The movement towards security in the twentieth century and the retreat from it in the last thirty years were not fore-ordained. I know the right wing likes to call us Marxists, but they are the ones who say that growing inequality and insecurity are the result of economic changes no one intended. Nothing could be further from the truth. The achievements of the 20th century were the proud creations of the political movements built by our grandparents and parents, movements that changed public policy. The retreat from those achievements in the last thirty years are the dishonorable product of a right wing movements that also changed public policy, but for the worse.

The Costs of Insecurity

As we can see from the record profits of our corporations today, the right wing strategy works for the very rich. But it doesn’t work for the rest of us.  An economic strategy that depends on generating insecurity is also a strategy that creates enormous inequalities as well as pain for working people and the middle class.

Over the last thirty years, we have seen an enormous increase in inequality in this country. The worst of it came between 2000 and 2007 when average incomes grew in the US by $1,460 per person and all of that growth went to the richest 10% with over three quarters going to the richest 1%. Incomes for the bottom 90% of America families actually declined during this period.

It is not just that incomes become unequal. It is that life has becomes so much harder for working people while the middle class shrinks. Jobs at good wages disappear and are only partly replaced by jobs at much lower wages. Workers keep their jobs only by accepting lower wages and health care benefits. Government support for working people declines as the minimum wage loses its value and Social Security, food stamps, and health care and other social services fail to keep up with inflation. And cutbacks in the public sector make life more difficult: Schools become crowded and dangerous while teachers become less experienced. Streets are dirtier and parks and playgrounds fall into disrepair. Public transportation is scaled back while fares rise.

And what does this pain bring us? The right wing strategy works for CEOs in the short run, but it is self-defeating in the long run. An economy cannot grow by producing luxury goods for the top 1%.  The CEOs and the very rich make far more than they can spend. In addition, continued economic growth will only take place if our economy becomes more productive. That requires greater investment in new technology and in educating our work force. However businesses that can make short term profits by pushing wages down have less incentive to invest in the equipment and training that makes for more productive workers. And in a world of ever greater insecurity individuals have less incentive to invest in their own education.

Changing Directions

Thirty years ago, we started down the wrong path, to a political economy of greater insecurity, low wages, and a diminished public sector. Right now, with Republicans ascendant in many states and in control of the US House of Representatives, we can see them pushing to go to the end of that path.

Our plan at Penn ACTION is to join with other advocacy groups and organized labor to reverse this trend, by fighting for greater security for working people and the middle class. That is the fundamental aim that underlies everything we do.

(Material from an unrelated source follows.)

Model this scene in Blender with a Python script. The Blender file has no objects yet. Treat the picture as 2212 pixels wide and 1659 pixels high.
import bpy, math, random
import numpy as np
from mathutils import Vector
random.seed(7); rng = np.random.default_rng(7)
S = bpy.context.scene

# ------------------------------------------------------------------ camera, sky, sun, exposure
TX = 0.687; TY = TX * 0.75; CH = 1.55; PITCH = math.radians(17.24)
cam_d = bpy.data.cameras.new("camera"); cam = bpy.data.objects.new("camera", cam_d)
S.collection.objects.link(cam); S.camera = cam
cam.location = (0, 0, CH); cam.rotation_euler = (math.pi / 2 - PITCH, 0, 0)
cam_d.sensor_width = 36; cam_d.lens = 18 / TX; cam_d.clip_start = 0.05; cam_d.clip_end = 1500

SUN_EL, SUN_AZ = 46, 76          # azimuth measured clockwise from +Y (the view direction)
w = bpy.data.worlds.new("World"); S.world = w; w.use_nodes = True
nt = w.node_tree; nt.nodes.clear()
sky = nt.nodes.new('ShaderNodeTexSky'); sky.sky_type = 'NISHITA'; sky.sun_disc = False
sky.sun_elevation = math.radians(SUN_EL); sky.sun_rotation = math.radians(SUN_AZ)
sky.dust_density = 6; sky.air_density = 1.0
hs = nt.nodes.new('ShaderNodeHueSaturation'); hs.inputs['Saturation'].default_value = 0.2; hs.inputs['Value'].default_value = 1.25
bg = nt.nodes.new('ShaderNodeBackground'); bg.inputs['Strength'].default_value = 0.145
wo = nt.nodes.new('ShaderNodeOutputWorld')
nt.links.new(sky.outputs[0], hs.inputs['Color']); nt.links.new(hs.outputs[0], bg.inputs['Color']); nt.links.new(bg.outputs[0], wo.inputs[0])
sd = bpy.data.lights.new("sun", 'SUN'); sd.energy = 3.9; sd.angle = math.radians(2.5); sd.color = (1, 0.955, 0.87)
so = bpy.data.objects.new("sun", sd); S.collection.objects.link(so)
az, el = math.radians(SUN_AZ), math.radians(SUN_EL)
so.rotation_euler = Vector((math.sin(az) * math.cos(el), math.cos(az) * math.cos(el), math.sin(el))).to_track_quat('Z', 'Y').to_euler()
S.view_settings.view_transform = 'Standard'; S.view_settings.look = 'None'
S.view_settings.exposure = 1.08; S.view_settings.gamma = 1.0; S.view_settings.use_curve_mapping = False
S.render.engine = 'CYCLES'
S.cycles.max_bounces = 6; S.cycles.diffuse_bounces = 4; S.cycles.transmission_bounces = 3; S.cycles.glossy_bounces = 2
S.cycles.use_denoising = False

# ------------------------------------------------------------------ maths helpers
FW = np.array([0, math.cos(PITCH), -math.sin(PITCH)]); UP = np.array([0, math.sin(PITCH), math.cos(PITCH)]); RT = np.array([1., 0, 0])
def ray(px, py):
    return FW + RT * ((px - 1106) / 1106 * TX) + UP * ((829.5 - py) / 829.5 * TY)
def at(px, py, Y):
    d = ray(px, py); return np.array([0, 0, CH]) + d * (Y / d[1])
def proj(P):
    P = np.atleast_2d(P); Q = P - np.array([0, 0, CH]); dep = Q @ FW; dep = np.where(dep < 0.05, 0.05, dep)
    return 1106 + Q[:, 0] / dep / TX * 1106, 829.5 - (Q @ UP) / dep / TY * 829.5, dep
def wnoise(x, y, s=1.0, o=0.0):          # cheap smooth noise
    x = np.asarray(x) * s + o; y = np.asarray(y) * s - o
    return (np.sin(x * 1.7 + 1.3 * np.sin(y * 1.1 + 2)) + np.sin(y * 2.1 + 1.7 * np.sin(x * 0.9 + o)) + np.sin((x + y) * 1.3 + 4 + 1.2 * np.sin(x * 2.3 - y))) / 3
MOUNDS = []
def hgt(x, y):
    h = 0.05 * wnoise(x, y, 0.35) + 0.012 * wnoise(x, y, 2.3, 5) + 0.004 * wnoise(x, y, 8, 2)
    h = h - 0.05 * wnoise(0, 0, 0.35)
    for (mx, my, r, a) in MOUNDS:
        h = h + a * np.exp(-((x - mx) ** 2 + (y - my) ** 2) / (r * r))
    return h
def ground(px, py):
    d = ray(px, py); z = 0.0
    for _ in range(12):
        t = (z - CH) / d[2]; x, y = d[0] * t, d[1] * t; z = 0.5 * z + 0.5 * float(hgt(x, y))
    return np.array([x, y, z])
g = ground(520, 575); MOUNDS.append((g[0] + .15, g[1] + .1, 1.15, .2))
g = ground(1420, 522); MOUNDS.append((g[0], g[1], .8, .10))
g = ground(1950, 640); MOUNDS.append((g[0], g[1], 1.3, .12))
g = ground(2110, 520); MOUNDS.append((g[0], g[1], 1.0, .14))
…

Our strategy is straightforward. We know we won’t win every battle in 2010 and 2011. But we have to make sure that the public understands the costs of right wing policies in Harrisburg and Washington. We have to hold the federal and state officials who vote for these policies accountable for their actions. And we have to organize, especially in key US and State House districts, to build a base of support to win them back in 2012.

The challenge is huge. And the only thing that can stand up to the economic resources of the right is the unified voice of progressives and labor. But if you and people like you are willing to join the fight we can beat this right wing trend back, and turn our country around.